What I wouldn’t buy with a Wal-Mart gift card is groceries. But that, says the retail giant, is what is being bought in recent months with the tokens.
“Gift card redemptions were below expectations and customers appear to be holding gift cards longer and using them more often for food and consumables rather than discretionary purchases,” said Wal-Mart on releasing its sales figures last week.
Consumers are taking what amounts to free money and rather than spend it on electronics or fighting fish, are buying bread and bin bags. It’s all very worrying.
America’s attitude to cards seems to be at a turning point. In the not-so-distant past, Americans used credit cards mainly for discretionary purchases, such as furniture, appliances and jewellery. More recently they have been slapping out the plastic to pay for necessities such as groceries and petrol.
Credit cards are so vital to American consumers that there have been reports of people paying credit card bills before their mortgages and even putting their home loan payments on the tick.
Now they seem to be pulling back. Last week, the Federal Reserve reported an abrupt slowdown in consumer credit-card borrowing. In December, Americans owed $944 billion (€650 billion) in revolving debt, most of it on credit cards, a seasonally adjusted annualised increase of 2.7%. This is sharply down on the figure for November, which grew at a seasonally adjusted rate of 13.7%.
The obvious culprit for the slowdown is the housing market. American consumers turned their homes into cash machines during the housing boom as rising home equity fuelled a spending spree of historic proportions.
Now the boom is over and not only is the use of plastic down, but people seem to be ignoring their cards’ debts altogether. Credit-card delinquencies not making minimum monthly payments are rising, albeit from a record low. In December, 7.6% of credit-card loans on average were either at least 60 days delinquent or were in default, up from 6.4% a year earlier, according to research firm Riskmetrics.
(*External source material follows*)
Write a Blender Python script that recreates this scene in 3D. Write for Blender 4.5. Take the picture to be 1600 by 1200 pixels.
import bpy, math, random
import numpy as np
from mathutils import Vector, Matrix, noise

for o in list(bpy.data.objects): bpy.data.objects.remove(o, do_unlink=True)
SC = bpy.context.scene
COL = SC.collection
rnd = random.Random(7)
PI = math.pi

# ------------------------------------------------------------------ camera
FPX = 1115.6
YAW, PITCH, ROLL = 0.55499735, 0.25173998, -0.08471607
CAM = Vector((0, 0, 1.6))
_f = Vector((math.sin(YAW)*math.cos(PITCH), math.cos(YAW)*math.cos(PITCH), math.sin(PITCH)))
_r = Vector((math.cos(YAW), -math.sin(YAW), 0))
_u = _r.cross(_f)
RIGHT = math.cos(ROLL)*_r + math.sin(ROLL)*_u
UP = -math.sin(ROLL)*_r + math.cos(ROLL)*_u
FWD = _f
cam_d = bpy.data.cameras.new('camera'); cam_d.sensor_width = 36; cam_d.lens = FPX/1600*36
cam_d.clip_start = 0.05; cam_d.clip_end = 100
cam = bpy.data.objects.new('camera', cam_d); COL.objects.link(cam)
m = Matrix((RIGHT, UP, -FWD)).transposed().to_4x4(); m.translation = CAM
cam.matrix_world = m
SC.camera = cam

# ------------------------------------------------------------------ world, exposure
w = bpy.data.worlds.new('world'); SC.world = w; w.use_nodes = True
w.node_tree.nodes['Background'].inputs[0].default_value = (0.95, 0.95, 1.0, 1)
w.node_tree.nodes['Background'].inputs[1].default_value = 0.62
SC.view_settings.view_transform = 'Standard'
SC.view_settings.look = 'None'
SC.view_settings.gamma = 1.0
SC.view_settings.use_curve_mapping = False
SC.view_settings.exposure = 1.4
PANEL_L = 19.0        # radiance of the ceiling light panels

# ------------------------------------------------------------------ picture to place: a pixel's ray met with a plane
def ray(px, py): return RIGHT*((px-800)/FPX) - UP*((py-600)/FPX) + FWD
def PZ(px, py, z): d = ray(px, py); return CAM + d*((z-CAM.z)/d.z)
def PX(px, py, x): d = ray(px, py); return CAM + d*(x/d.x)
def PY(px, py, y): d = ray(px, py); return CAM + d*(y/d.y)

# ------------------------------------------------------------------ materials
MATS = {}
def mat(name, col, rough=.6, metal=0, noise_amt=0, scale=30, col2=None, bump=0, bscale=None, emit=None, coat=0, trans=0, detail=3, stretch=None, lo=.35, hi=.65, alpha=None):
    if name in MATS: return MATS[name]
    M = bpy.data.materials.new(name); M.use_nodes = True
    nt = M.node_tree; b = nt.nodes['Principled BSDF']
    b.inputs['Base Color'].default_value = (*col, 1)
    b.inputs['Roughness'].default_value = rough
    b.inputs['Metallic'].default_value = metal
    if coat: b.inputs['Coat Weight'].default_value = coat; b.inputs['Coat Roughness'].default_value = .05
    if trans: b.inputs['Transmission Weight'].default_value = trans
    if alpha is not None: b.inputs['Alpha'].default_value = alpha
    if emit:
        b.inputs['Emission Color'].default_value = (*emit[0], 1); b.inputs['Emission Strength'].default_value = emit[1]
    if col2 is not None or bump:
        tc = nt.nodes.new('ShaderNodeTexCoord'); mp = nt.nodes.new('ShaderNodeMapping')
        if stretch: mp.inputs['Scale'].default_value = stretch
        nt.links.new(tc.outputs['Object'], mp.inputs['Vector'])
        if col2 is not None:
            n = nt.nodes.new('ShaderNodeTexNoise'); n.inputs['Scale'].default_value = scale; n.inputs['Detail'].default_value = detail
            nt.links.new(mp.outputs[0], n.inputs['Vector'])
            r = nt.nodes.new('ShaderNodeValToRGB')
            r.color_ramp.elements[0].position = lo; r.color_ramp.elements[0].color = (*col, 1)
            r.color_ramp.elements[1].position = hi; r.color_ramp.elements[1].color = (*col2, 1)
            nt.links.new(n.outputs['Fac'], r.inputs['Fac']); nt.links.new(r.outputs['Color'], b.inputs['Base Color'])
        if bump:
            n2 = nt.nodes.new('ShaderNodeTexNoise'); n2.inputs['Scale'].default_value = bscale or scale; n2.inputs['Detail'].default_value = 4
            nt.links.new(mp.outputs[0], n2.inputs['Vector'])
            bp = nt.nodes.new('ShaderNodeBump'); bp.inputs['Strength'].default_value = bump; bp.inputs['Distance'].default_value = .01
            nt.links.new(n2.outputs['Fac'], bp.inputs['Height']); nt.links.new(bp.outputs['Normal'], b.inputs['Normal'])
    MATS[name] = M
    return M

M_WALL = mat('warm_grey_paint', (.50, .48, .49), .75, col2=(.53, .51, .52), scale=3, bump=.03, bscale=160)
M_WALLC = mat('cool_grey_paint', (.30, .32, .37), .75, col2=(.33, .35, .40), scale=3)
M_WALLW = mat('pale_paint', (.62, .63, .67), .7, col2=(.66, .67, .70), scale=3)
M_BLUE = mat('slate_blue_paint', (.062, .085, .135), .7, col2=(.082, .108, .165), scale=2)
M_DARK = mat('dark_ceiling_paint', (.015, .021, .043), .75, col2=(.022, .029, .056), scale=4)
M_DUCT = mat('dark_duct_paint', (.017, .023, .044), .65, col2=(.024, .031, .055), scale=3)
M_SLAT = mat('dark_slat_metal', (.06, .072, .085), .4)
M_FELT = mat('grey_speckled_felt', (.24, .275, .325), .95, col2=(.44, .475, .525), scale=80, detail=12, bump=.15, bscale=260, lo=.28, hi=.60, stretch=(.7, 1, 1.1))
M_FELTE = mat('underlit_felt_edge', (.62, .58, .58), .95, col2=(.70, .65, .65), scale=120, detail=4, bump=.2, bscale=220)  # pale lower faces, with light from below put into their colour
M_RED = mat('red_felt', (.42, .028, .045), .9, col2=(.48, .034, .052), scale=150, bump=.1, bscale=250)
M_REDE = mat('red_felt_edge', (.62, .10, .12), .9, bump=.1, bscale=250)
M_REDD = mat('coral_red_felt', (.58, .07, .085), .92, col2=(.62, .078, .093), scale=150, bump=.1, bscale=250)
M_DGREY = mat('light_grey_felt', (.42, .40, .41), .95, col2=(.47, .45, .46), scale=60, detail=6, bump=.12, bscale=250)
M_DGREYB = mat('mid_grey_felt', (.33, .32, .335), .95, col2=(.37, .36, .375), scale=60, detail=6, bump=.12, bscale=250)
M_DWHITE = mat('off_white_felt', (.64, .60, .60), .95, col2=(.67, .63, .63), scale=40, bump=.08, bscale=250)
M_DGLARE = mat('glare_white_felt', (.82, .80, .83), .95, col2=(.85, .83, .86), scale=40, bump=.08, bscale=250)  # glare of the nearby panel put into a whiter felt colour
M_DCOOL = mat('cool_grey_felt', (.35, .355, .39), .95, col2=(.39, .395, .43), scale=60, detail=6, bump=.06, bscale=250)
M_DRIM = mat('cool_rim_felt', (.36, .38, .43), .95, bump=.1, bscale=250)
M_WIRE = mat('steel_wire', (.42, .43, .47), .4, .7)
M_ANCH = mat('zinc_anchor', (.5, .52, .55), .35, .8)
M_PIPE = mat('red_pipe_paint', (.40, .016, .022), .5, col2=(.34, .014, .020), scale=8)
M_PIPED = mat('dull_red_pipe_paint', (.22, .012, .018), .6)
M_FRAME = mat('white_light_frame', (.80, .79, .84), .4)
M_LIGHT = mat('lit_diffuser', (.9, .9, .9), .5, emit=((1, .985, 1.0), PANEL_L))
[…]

In the long run is this aversion to splashing out such a bad thing? Yes and no. In 1984, Americans saved more than one-10th of their income, according to the government. By 2005, the savings rate had gone negative for the first time since the Great Depression. Good times caused the reversal as cheap credit and the housing boom led Americans to spend more than they earned.
A return to positive savings wouldn’t be bad for most Americans. Consumer spending accounts for two-thirds of the economy, however, so it doesn’t pay for America to be too sensible with those gift cards.